Mr. Claudio’s love of planes stems largely from his adolescent dream of flying in the Air Force. After a brief stint at the Coast Guard Academy, he spent four years in the Air Force and then attended Parks College of Aeronautical Technology at St. Louis University. In 1963, he re-enlisted and spent seven more as an Air Force  fighter pilot.

As a Vietnam war-era captain, he flew 216 combat missions for the Air Force, earning 20 air medals among his various citations.

He describes his time in the military as among the most exhilarating in his life. “Only wild and crazy guys get to fly fighters,” he said with a smile, before detailing some of the harrowing circumstances he and his fellow pilots were forced to endure.

After leaving the the military in 1970, he turned down an opportunity to fly for Delta Airlines because, he says, he’d already done the best type of flying there is.

Later, after several years in real estate in Atlanta and Colorado, he returned to an aviation-related field in his native Long Island, when he went to work for the Hazeltine Corporation in Greenlawn. He served four years as Hazeltine’s director of international marketing, focusing mostly on selling black box equipment for aircraft throughout Asia. He left to take a job with MCI when it was just a startup in Washington, D.C.

In the later stages of his career before the restaurant, he bought and sold jets for an aircraft company in Maryland. (He says he once bought a jet from a Saudi prince and flipped it to international crooner Julio Iglesias.)

After returning to Long Island to work for Beechcraft, Mr. Claudio received that 1989 phone call from Mr. Tuthill.
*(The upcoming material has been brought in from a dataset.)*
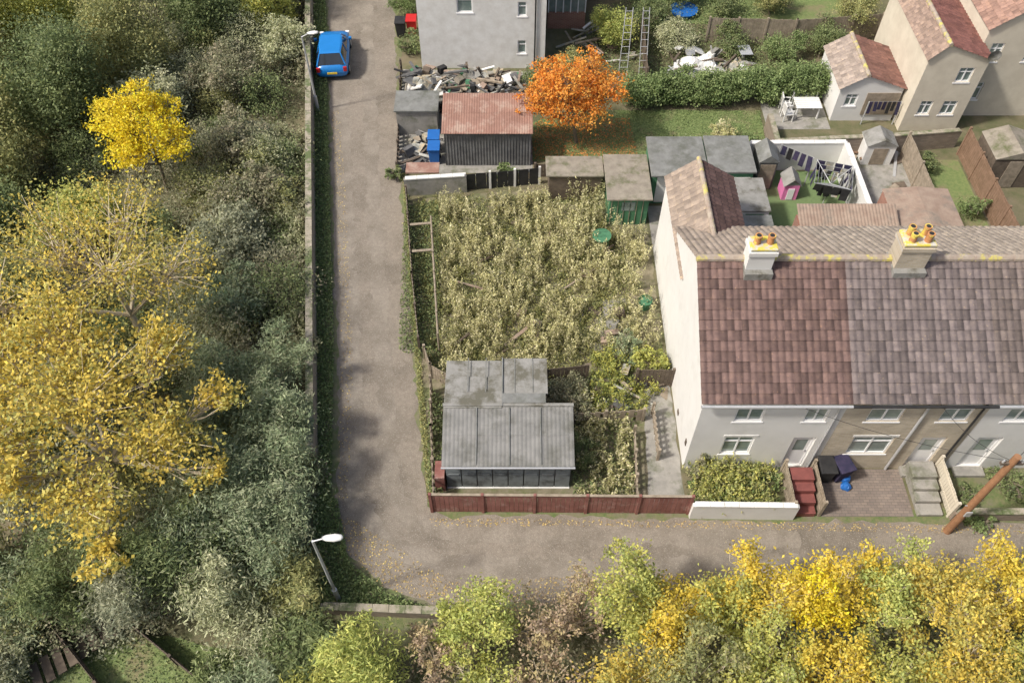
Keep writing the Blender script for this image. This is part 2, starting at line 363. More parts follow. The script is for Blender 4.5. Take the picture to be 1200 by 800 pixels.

After he demurred on purchasing the restaurant his father had owned since 1930, his brother-in-law convinced him to consider an idea he had for expanding the business. Just a year earlier, Mr. Tuthill and his wife, Beatrice, known as “Beatsy,” had opened a smaller Claudio’s Clam Bar adjacent to the main restaurant.
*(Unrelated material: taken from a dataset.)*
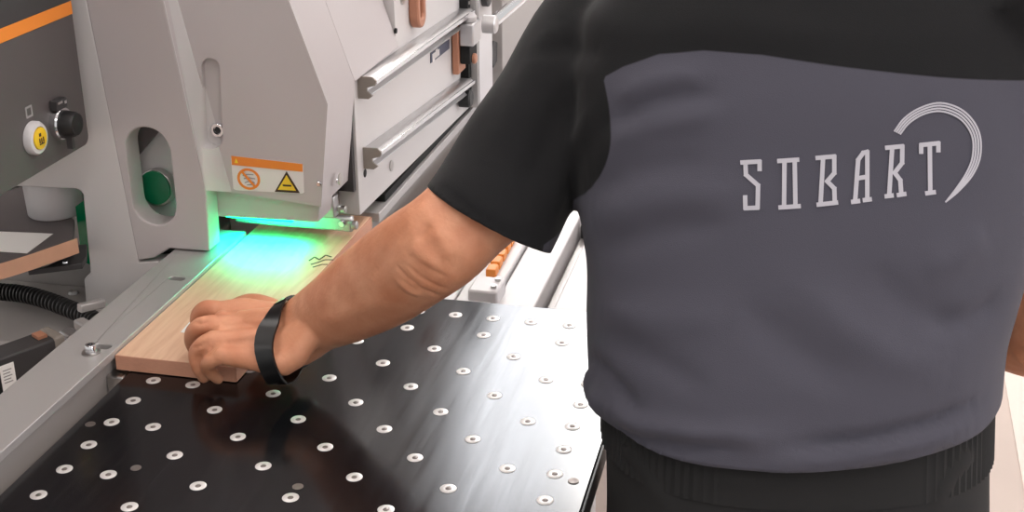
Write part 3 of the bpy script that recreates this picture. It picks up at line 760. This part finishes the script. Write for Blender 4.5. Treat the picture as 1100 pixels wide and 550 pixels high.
cut(bm, tb(.302, 1.306, 1.438), V((0, 0, 1)), .12)
hc, hn = tb(.28, 1.04, .999), (UP*-1+LAT*.05+FWD*.10).normalized()
bmesh.ops.bisect_plane(bm, geom=bm.faces[:]+bm.edges[:]+bm.verts[:], plane_co=hc, plane_no=hn, clear_outer=True)
bm.to_mesh(shirt_me); bm.free()
# where the black yoke and sleeves meet the grey back: signed distance in the torso's own axes
at = shirt_me.attributes.new('yoke', 'FLOAT', 'POINT')
SEAM = [(.040, 1.284), (.075, 1.300), (.10, 1.318), (.13, 1.332), (.17, 1.338), (.22, 1.336), (.28, 1.328), (.36, 1.319), (.44, 1.310), (.56, 1.296)]
def seam(l):
    for (a, z0), (b, z1) in zip(SEAM, SEAM[1:]):
        if l <= b: return z0+(z1-z0)*max(0, (l-a)/(b-a))
    return SEAM[-1][1]
sn0, sn1 = pd(643, 62, 1.30), pd(614, 200, 1.34)
for i, v in enumerate(shirt_me.vertices):
    q = v.co-CB; l, f, z = q.dot(LAT), q.dot(FWD), v.co.z
    d1 = z-seam(l)
    t = max(0, min(1.15, (z-sn1.z)/(sn0.z-sn1.z)))
    lb = (sn1-CB).dot(LAT)*(1-t)+(sn0-CB).dot(LAT)*t+.017*math.sin(math.pi*min(1, t))
    d2 = lb-l if z > sn1.z-.15 and (v.co-hem_c).length < .27 else -1
    if z < sn1.z: d2 = min(d2, z-sn1.z+.03 if l > lb-.03 else d2)
    d3 = l-.535
    at.data[i].value = max(d1, d2, d3)
bvh = bvh_of(shirt_me)
shirt = add(shirt_me, 'polo_shirt', worker); shirt['label'] = 'grey polo shirt with black yoke and sleeves'
sm = shirt.modifiers.new('thickness', 'SOLIDIFY'); sm.thickness = .0022; sm.offset = -1
# ---- print on the back
def strokes(lines, wid, name, mname):
    mb = MB()
    for pts in lines:
        n = max(2, int(sum(math.dist(a, b) for a, b in zip(pts, pts[1:]))/2.5))
        for a, b in zip(pts, pts[1:]):
            k = max(2, int(math.dist(a, b)/2.5)+1); dx, dy = (b[0]-a[0]), (b[1]-a[1]); q = math.hypot(dx, dy); nx, ny = -dy/q*wid/2, dx/q*wid/2
            ex, ey = dx/q*wid*.35, dy/q*wid*.35
            L = []
            for j in range(k):
                t = j/(k-1); x, y = a[0]-ex+(dx+2*ex)*t, a[1]-ey+(dy+2*ey)*t
                p0, p1 = cast(bvh, x-nx, y-ny), cast(bvh, x+nx, y+ny)
                if p0 and p1:
                    o0, o1 = (CAM-p0).normalized()*.0012, (CAM-p1).normalized()*.0012
                    L.append([p0+o0, p1+o1, p1+o1*.4, p0+o0*.4])
            if len(L) > 1: mb.loft(L, smooth=False)
    return mb.build(name, mname, shirt)
def cr_(L, s=.2728): return [(780+x*s, 90+y*s) for x, y in L]
LET = {'S': [[(132, 338), (132, 306), (62, 310)], [(76, 312), (78, 358), (126, 400), (124, 488), (76, 490), (75, 445)]],
       'O': [[(207, 304), (282, 299)], [(230, 304), (228, 486)], [(270, 300), (273, 482)], [(212, 487), (288, 482)]],
       'B': [[(358, 292), (426, 286), (426, 352), (398, 384), (426, 412), (428, 466)], [(382, 292), (372, 472)], [(362, 476), (435, 468)]],
       'A': [[(508, 463), (520, 300), (540, 272), (556, 268), (556, 456)], [(520, 372), (555, 366)], [(498, 465), (522, 462)], [(544, 458), (568, 455)]],
       'R': [[(632, 252), (694, 246), (693, 312), (664, 350), (686, 380), (690, 436)], [(654, 252), (642, 442)], [(630, 443), (654, 440)], [(678, 438), (704, 434)]],
       'T': [[(768, 270), (768, 241), (836, 234), (836, 264)], [(802, 238), (804, 428)], [(790, 431), (820, 427)]]}
strokes([cr_(l) for v in LET.values() for l in v], 4.8, 'lettering', 'silver_print')
OUT = [(662, 185), (700, 135), (760, 95), (840, 73), (920, 95), (975, 145), (1003, 210), (1002, 290), (972, 360), (920, 420), (865, 465)]
INN = [(688, 198), (722, 156), (777, 122), (840, 110), (902, 128), (945, 165), (970, 220), (968, 290), (945, 350), (908, 408), (868, 462)]
o1, i1 = spline([(x, y, 0) for x, y in OUT], 60), spline([(x, y, 0) for x, y in INN], 60)
strokes([cr_([(a.x+(b.x-a.x)*t, a.y+(b.y-a.y)*t) for a, b in zip(o1, i1)]) for t in (.06, .35, .65, .94)], 1.9, 'crescent_emblem', 'silver_print')

# ---- body
mb = MB()
torso(mb, .985, 0)
# neck and head (turned down to the work)
hd = tb(.304, 1.415, 1.575); nk = tb(.303, 1.31, 1.43)
mb.tube([nk-UP*.05, nk+UP*.015+FWD*.02, tb(.304, 1.375, 1.53)], [.085, .064, .062], 24)
tilt = Matrix.Rotation(math.radians(13), 3, 'Z') @ Matrix.Rotation(math.radians(28), 3, 'Y')
H = lambda x, y, z: hd+tilt @ V((x, y, z))
mb.ball(H(-.012, 0, .03), (.098, .077, .095), 28, 18, tilt)
mb.ball(H(.025, 0, -.045), (.068, .060, .075), 28, 16, tilt)
mb.ball(H(.055, 0, -.095), (.030, .034, .024), 18, 10, tilt)
mb.tube([H(.082, 0, .02), H(.098, 0, -.012), H(.108, 0, -.030)], [.008, .012, .013], 12)
for s in (-1, 1):
    mb.ball(H(.092, .012*s, -.034), (.010, .009, .008), 10, 8, tilt)
    mb.tube([H(.080, .05*s, .034), H(.090, .02*s, .036)], [.008, .009], 10)
    mb.ball(H(-.012, .079*s, -.005), (.020, .009, .032), 14, 10, tilt)
    mb.ball(H(.060, .036*s, -.028), (.022, .020, .018), 12, 8, tilt)
mb.tube([H(.087, -.022, -.062), H(.094, 0, -.060), H(.087, .022, -.062)], [.006, .008, .006], 10)
mb.tube([H(.084, -.020, -.073), H(.091, 0, -.075), H(.084, .020, -.073)], [.006, .009, .006], 10)
# legs
for s in (-1, 1):
    hip = tb(.2757+.09*s, 1.135, .90); kn = tb(.280+.105*s, 1.155, .50); an = tb(.280+.11*s, 1.12, .09)
    mb.tube(spline([hip, hip.lerp(kn, .5)+FWD*.01, kn, kn.lerp(an, .35)-FWD*.02, an], 14), [v.x for v in spline([V((r, 0, 0)) for r in (.088, .080, .058, .056, .038)], 14)], 20)
    mb.tube([an-FWD*.03-UP*.03, an+FWD*.08-UP*.045, an+FWD*.17-UP*.055], [.035, .035, .025], 14)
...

Mr. Claudio said Mr. Tuthill drove him to Island Park, showed him the Paddy McGee’s restaurant complex and explained that this was something he envisioned Claudio’s could become. Suddenly intrigued by the idea of owning multiple waterfront bars and restaurants around a marina in his hometown, Mr. Claudio was on board. It was a business plan he believed could work.

“In today’s economy, you grow or you die,” he said.

But it’s not just change that he credits with keeping his family business as successful as ever, despite the many other great restaurants that have popped up on the North Fork. He says a combination that also includes a level of consistency has been the secret to the Claudios’ success.

“What makes this place work is that it’s been run by the same family,” he said. “But we’ve also hired superb employees, some who have been with us since day one in 1989. If you don’t have talent on your side, it doesn’t work.”

Though initially reluctant to return to the family business, Mr. Claudio said he’s always had a fondness for Greenport. That’s why he’ll be smiling from ear to ear when he leads the parade through the one downtown that’s always been home.

“It’s one of the most beautiful places in the world,” he says of the village. “I have a deep admiration for Sydney, Australia, and the Australian people. I once could have settled there. I also love Singapore. I could have settled there, too. But wherever I was in this world, and I’ve been to so many countries, I was always thinking of Greenport.”